"""

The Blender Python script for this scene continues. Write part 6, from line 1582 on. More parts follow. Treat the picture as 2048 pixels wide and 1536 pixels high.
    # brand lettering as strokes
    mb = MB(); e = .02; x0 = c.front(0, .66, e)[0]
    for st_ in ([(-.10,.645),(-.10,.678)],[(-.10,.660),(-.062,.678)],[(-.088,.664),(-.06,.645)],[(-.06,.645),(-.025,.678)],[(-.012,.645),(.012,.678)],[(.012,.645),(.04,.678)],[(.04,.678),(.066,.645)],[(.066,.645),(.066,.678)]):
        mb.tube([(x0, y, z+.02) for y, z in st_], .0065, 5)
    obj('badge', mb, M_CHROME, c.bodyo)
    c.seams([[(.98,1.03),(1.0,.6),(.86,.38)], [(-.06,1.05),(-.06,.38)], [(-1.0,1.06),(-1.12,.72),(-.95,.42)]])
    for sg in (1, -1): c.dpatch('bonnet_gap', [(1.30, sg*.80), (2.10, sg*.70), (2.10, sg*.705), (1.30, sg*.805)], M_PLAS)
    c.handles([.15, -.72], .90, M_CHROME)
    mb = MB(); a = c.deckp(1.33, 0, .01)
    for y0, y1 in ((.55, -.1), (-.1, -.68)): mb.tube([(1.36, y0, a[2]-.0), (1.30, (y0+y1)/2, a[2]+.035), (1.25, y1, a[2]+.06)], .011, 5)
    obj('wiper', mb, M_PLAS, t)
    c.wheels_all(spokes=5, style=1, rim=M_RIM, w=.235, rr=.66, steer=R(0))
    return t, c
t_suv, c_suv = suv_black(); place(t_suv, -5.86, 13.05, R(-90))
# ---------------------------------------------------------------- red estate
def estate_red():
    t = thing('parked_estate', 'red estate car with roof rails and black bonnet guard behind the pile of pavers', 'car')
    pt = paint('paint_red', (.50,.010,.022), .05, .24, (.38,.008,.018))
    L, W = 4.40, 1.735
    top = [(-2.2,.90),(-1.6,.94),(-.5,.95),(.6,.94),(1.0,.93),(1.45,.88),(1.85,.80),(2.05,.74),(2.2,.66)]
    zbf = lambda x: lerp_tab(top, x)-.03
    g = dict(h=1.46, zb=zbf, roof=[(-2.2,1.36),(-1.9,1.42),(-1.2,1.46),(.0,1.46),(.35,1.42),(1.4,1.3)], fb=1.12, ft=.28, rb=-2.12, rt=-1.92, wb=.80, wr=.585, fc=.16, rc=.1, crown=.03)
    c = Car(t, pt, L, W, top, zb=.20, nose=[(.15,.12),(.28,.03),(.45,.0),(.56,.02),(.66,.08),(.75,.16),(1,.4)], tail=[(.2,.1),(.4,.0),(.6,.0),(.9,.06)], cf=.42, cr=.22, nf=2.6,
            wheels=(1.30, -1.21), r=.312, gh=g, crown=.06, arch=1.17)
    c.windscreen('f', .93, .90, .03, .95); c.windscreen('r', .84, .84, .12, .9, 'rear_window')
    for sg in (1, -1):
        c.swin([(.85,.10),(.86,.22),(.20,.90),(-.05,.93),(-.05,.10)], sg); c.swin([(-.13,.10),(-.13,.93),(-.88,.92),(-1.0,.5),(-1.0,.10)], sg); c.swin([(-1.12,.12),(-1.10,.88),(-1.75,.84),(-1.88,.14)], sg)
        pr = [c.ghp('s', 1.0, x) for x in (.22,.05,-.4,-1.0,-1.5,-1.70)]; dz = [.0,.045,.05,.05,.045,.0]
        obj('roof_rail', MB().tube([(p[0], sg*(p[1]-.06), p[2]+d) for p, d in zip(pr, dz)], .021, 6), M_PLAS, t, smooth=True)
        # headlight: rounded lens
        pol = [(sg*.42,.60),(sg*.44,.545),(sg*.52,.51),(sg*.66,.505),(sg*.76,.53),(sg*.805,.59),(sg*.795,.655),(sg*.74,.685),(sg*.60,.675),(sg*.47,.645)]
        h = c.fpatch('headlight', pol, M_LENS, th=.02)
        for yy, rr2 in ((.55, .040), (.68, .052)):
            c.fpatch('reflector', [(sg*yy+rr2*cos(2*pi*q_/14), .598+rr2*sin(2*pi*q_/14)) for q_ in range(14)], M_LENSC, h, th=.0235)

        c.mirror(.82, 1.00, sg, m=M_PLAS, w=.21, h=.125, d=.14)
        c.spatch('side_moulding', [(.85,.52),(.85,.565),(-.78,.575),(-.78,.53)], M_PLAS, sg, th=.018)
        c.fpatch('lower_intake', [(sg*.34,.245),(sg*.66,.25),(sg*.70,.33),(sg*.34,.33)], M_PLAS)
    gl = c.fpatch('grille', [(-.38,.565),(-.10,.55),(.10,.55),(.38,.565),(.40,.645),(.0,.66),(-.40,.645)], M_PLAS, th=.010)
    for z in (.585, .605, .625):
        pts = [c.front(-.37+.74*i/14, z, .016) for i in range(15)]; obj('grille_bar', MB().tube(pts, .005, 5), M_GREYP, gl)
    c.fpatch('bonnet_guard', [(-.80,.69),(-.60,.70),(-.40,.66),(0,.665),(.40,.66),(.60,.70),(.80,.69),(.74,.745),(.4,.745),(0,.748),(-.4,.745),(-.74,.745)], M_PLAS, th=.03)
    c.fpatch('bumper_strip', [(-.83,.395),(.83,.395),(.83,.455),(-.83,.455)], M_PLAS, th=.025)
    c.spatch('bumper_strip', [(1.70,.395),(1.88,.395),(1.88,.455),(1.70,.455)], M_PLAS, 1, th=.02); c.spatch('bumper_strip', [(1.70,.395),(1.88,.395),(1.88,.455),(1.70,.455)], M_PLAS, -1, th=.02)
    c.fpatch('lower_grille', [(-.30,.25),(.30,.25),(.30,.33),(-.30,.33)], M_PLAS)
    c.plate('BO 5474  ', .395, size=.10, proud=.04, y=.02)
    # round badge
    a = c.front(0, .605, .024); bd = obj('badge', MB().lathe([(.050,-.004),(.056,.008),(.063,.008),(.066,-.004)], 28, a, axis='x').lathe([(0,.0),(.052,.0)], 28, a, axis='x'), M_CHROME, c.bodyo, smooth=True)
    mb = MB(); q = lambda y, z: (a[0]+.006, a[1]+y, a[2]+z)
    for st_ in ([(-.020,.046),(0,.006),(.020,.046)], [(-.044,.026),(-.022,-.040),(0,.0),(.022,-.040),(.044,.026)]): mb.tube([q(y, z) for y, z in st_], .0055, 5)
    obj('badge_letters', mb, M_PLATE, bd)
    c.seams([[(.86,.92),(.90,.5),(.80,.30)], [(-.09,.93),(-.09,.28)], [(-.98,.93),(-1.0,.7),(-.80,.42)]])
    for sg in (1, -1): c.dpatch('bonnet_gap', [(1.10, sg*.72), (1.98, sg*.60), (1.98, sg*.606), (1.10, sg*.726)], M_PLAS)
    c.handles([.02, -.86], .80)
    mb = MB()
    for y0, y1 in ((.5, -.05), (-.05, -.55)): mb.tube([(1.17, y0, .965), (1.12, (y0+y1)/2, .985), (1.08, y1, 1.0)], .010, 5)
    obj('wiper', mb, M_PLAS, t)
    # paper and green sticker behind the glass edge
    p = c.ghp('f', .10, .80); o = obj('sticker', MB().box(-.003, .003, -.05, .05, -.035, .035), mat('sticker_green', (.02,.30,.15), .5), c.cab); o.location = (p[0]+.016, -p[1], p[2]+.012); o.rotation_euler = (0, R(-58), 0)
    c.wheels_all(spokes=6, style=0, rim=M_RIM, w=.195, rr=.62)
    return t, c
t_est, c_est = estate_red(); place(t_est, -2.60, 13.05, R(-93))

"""

Extract all lines as given.

* _Exercise output_:
The Blender Python script for this scene continues. Write part 6, from line 1582 on. More parts follow. Treat the picture as 2048 pixels wide and 1536 pixels high.
    # brand lettering as strokes
    mb = MB(); e = .02; x0 = c.front(0, .66, e)[0]
    for st_ in ([(-.10,.645),(-.10,.678)],[(-.10,.660),(-.062,.678)],[(-.088,.664),(-.06,.645)],[(-.06,.645),(-.025,.678)],[(-.012,.645),(.012,.678)],[(.012,.645),(.04,.678)],[(.04,.678),(.066,.645)],[(.066,.645),(.066,.678)]):
        mb.tube([(x0, y, z+.02) for y, z in st_], .0065, 5)
    obj('badge', mb, M_CHROME, c.bodyo)
    c.seams([[(.98,1.03),(1.0,.6),(.86,.38)], [(-.06,1.05),(-.06,.38)], [(-1.0,1.06),(-1.12,.72),(-.95,.42)]])
    for sg in (1, -1): c.dpatch('bonnet_gap', [(1.30, sg*.80), (2.10, sg*.70), (2.10, sg*.705), (1.30, sg*.805)], M_PLAS)
    c.handles([.15, -.72], .90, M_CHROME)
    mb = MB(); a = c.deckp(1.33, 0, .01)
    for y0, y1 in ((.55, -.1), (-.1, -.68)): mb.tube([(1.36, y0, a[2]-.0), (1.30, (y0+y1)/2, a[2]+.035), (1.25, y1, a[2]+.06)], .011, 5)
    obj('wiper', mb, M_PLAS, t)
    c.wheels_all(spokes=5, style=1, rim=M_RIM, w=.235, rr=.66, steer=R(0))
    return t, c
t_suv, c_suv = suv_black(); place(t_suv, -5.86, 13.05, R(-90))
# ---------------------------------------------------------------- red estate
def estate_red():
    t = thing('parked_estate', 'red estate car with roof rails and black bonnet guard behind the pile of pavers', 'car')
    pt = paint('paint_red', (.50,.010,.022), .05, .24, (.38,.008,.018))
    L, W = 4.40, 1.735
    top = [(-2.2,.90),(-1.6,.94),(-.5,.95),(.6,.94),(1.0,.93),(1.45,.88),(1.85,.80),(2.05,.74),(2.2,.66)]
    zbf = lambda x: lerp_tab(top, x)-.03
    g = dict(h=1.46, zb=zbf, roof=[(-2.2,1.36),(-1.9,1.42),(-1.2,1.46),(.0,1.46),(.35,1.42),(1.4,1.3)], fb=1.12, ft=.28, rb=-2.12, rt=-1.92, wb=.80, wr=.585, fc=.16, rc=.1, crown=.03)
    c = Car(t, pt, L, W, top, zb=.20, nose=[(.15,.12),(.28,.03),(.45,.0),(.56,.02),(.66,.08),(.75,.16),(1,.4)], tail=[(.2,.1),(.4,.0),(.6,.0),(.9,.06)], cf=.42, cr=.22, nf=2.6,
            wheels=(1.30, -1.21), r=.312, gh=g, crown=.06, arch=1.17)
    c.windscreen('f', .93, .90, .03, .95); c.windscreen('r', .84, .84, .12, .9, 'rear_window')
    for sg in (1, -1):
        c.swin([(.85,.10),(.86,.22),(.20,.90),(-.05,.93),(-.05,.10)], sg); c.swin([(-.13,.10),(-.13,.93),(-.88,.92),(-1.0,.5),(-1.0,.10)], sg); c.swin([(-1.12,.12),(-1.10,.88),(-1.75,.84),(-1.88,.14)], sg)
        pr = [c.ghp('s', 1.0, x) for x in (.22,.05,-.4,-1.0,-1.5,-1.70)]; dz = [.0,.045,.05,.05,.045,.0]
        obj('roof_rail', MB().tube([(p[0], sg*(p[1]-.06), p[2]+d) for p, d in zip(pr, dz)], .021, 6), M_PLAS, t, smooth=True)
        # headlight: rounded lens
        pol = [(sg*.42,.60),(sg*.44,.545),(sg*.52,.51),(sg*.66,.505),(sg*.76,.53),(sg*.805,.59),(sg*.795,.655),(sg*.74,.685),(sg*.60,.675),(sg*.47,.645)]
        h = c.fpatch('headlight', pol, M_LENS, th=.02)
        for yy, rr2 in ((.55, .040), (.68, .052)):
            c.fpatch('reflector', [(sg*yy+rr2*cos(2*pi*q_/14), .598+rr2*sin(2*pi*q_/14)) for q_ in range(14)], M_LENSC, h, th=.0235)

        c.mirror(.82, 1.00, sg, m=M_PLAS, w=.21, h=.125, d=.14)
        c.spatch('side_moulding', [(.85,.52),(.85,.565),(-.78,.575),(-.78,.53)], M_PLAS, sg, th=.018)
        c.fpatch('lower_intake', [(sg*.34,.245),(sg*.66,.25),(sg*.70,.33),(sg*.34,.33)], M_PLAS)
    gl = c.fpatch('grille', [(-.38,.565),(-.10,.55),(.10,.55),(.38,.565),(.40,.645),(.0,.66),(-.40,.645)], M_PLAS, th=.010)
    for z in (.585, .605, .625):
        pts = [c.front(-.37+.74*i/14, z, .016) for i in range(15)]; obj('grille_bar', MB().tube(pts, .005, 5), M_GREYP, gl)
    c.fpatch('bonnet_guard', [(-.80,.69),(-.60,.70),(-.40,.66),(0,.665),(.40,.66),(.60,.70),(.80,.69),(.74,.745),(.4,.745),(0,.748),(-.4,.745),(-.74,.745)], M_PLAS, th=.03)
    c.fpatch('bumper_strip', [(-.83,.395),(.83,.395),(.83,.455),(-.83,.455)], M_PLAS, th=.025)
    c.spatch('bumper_strip', [(1.70,.395),(1.88,.395),(1.88,.455),(1.70,.455)], M_PLAS, 1, th=.02); c.spatch('bumper_strip', [(1.70,.395),(1.88,.395),(1.88,.455),(1.70,.455)], M_PLAS, -1, th=.02)
    c.fpatch('lower_grille', [(-.30,.25),(.30,.25),(.30,.33),(-.30,.33)], M_PLAS)
    c.plate('BO 5474  ', .395, size=.10, proud=.04, y=.02)
    # round badge
    a = c.front(0, .605, .024); bd = obj('badge', MB().lathe([(.050,-.004),(.056,.008),(.063,.008),(.066,-.004)], 28, a, axis='x').lathe([(0,.0),(.052,.0)], 28, a, axis='x'), M_CHROME, c.bodyo, smooth=True)
    mb = MB(); q = lambda y, z: (a[0]+.006, a[1]+y, a[2]+z)
    for st_ in ([(-.020,.046),(0,.006),(.020,.046)], [(-.044,.026),(-.022,-.040),(0,.0),(.022,-.040),(.044,.026)]): mb.tube([q(y, z) for y, z in st_], .0055, 5)
    obj('badge_letters', mb, M_PLATE, bd)
    c.seams([[(.86,.92),(.90,.5),(.80,.30)], [(-.09,.93),(-.09,.28)], [(-.98,.93),(-1.0,.7),(-.80,.42)]])
    for sg in (1, -1): c.dpatch('bonnet_gap', [(1.10, sg*.72), (1.98, sg*.60), (1.98, sg*.606), (1.10, sg*.726)], M_PLAS)
    c.handles([.02, -.86], .80)
    mb = MB()
    for y0, y1 in ((.5, -.05), (-.05, -.55)): mb.tube([(1.17, y0, .965), (1.12, (y0+y1)/2, .985), (1.08, y1, 1.0)], .010, 5)
    obj('wiper', mb, M_PLAS, t)
    # paper and green sticker behind the glass edge
    p = c.ghp('f', .10, .80); o = obj('sticker', MB().box(-.003, .003, -.05, .05, -.035, .035), mat('sticker_green', (.02,.30,.15), .5), c.cab); o.location = (p[0]+.016, -p[1], p[2]+.012); o.rotation_euler = (0, R(-58), 0)
    c.wheels_all(spokes=6, style=0, rim=M_RIM, w=.195, rr=.62)
    return t, c
t_est, c_est = estate_red(); place(t_est, -2.60, 13.05, R(-93))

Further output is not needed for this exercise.